Three times this year, NHRA officials have waited in the shutdown area, the celebratory 50 wins banner in hand, ready to celebrate with Erica, and three times it’s gone unused after she lost on holeshots in the final round in Pomona (to Dallas Glenn), at the Las Vegas four-wide (where she finished third), and then in Reading.

“When I let go of the button in the finals last weekend in Reading, I knew I was in deep trouble,” she admitted. “When I put it in high gear looked over and I saw JHG, big as day on Aaron's door. I saw the ‘50 wins’ banner down there, and they just kind of stuffed it back in the trailer.”

Enders isn’t exactly clueless about what’s led to her slump but also takes full responsibility for her part in it.

“I raced my last car to win four championships and for five years, so getting a new car at the beginning of the season, I was just really skeptical. Rick [Jones] built a great chassis, but it's taken me all season to get comfortable in it, and I went through a little bit of a holeshot slump, something I'm not proud of, obviously, because we pride ourselves on that.”

After qualifying No. 1 on Friday this weekend, she knows she has the car under her to win the race if she does her job, so she’ll work to hone her reaction times on Saturday.

“I want to make two clean cracks at the Christmas Tree to redeem myself on last week's holeshot loss,” she said. “I’ve got a little bit of work to do in the cockpit, and I really enjoy the true challenge of Pro Stock. It's extremely tough to drive, and something where I learn something every single run. But I also am a perfectionist. I want to do the best that I can. I’ve been doing this for 20 years and the pendulum always swings the other direction; you just have to have that staying power to withstand the lulls."

Erica Enders

Enders, who ran what are still the quickest and fastest passes of the season, 6.481 and 212.13 mph, in Gainesville, has tasted victory twice before at zMAX Dragway, and the pressure of the Countdown to the Championship always helps her up her game.

“This is the time of year that we love,” she agreed. “I love the pressure. We seem to thrive under these conditions but, yes, I'm ready to get that 50 off my back. I'm more than ready, I promise. And hopefully, when that happens, kind of like my first win took forever to get, once we got it, they just kind of rolled. So maybe Charlotte will be a start for that.”

Things could be worse for Enders.

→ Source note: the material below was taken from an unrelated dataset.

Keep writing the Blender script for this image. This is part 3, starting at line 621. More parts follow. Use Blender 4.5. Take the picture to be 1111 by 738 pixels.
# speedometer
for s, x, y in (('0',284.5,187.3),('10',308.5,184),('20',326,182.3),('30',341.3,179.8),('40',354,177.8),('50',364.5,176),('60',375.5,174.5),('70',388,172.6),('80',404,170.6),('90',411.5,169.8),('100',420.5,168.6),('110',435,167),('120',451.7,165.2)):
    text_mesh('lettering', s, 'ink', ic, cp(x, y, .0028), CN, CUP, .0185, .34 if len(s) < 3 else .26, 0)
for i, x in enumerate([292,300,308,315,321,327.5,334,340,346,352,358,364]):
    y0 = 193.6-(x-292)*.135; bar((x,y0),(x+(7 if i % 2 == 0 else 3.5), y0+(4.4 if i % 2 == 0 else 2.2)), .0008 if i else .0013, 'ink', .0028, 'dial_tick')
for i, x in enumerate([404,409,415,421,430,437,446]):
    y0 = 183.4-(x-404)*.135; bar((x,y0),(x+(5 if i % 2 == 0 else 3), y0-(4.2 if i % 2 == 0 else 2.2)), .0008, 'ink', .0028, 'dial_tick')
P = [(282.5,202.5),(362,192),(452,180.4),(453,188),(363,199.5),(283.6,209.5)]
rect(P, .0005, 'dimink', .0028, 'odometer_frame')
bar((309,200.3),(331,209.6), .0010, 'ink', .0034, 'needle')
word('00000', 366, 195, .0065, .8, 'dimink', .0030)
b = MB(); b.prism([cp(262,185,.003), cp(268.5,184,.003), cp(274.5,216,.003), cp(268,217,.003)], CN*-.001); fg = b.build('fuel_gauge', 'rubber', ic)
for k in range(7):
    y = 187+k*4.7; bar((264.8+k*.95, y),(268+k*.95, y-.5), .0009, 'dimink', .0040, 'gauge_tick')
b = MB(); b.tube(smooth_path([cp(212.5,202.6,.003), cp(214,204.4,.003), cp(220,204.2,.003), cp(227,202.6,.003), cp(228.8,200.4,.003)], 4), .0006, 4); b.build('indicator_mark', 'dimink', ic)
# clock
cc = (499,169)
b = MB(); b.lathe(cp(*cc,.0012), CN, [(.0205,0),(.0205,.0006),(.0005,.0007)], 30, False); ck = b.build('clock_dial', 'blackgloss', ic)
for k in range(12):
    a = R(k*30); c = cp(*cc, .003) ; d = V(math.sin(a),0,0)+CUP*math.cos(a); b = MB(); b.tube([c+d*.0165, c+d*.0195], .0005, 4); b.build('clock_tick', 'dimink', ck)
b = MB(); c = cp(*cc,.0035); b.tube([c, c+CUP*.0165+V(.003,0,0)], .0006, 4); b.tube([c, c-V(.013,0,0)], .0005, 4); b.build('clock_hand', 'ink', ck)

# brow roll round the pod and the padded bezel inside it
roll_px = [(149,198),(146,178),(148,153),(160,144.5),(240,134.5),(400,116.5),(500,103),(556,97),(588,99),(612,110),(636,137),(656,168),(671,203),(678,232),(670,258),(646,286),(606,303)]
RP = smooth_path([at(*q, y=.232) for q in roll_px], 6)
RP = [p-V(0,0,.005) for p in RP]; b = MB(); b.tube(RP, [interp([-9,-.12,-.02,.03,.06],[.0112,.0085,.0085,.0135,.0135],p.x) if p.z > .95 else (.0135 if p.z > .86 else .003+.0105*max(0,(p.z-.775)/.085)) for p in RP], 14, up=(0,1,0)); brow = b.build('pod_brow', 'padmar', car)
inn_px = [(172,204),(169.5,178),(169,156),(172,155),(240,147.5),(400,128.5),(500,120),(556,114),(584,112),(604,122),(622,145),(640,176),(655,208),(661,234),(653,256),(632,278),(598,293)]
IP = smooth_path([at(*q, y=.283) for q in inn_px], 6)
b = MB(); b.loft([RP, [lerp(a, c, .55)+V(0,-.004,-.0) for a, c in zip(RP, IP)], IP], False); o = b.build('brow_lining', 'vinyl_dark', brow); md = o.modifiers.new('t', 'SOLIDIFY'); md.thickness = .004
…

Four-time Pro Stock Motorcycle world champ Eddie Krawiec finished his career with 49 wins after going winless for the next 36 events after that 49th victory, at the 2021 U.S. Nationals through the end of his riding career at the 2023 season finale in Pomona.

Eddie Krawiec

Most frustrating for Krawiec was that he was runner-up eight times in those 36 events, including at the very next event after his Indy win, the 2021 Reading race, and five times last season, all to teammate Gaige Herrera, including at the Finals, his last event.

NHRA legend Don “the Snake” Prudhomme also ended his hall-of-fame career with 49 wins, grabbing his final win at the second to last race of his career before a round one exit at his last race.

Sportsman racing great Edmond Richardson is also stuck on 49 career wins, his last coming, ironically, at the same event as Krawiec, the 2021 U.S. Nationals, though Ricardson has not raced as prolifically as he once did.

While she may or may not take any comfort in that, Enders knows one thing for sure: “I just want to be back in the winner’s circle; March was a long time ago.”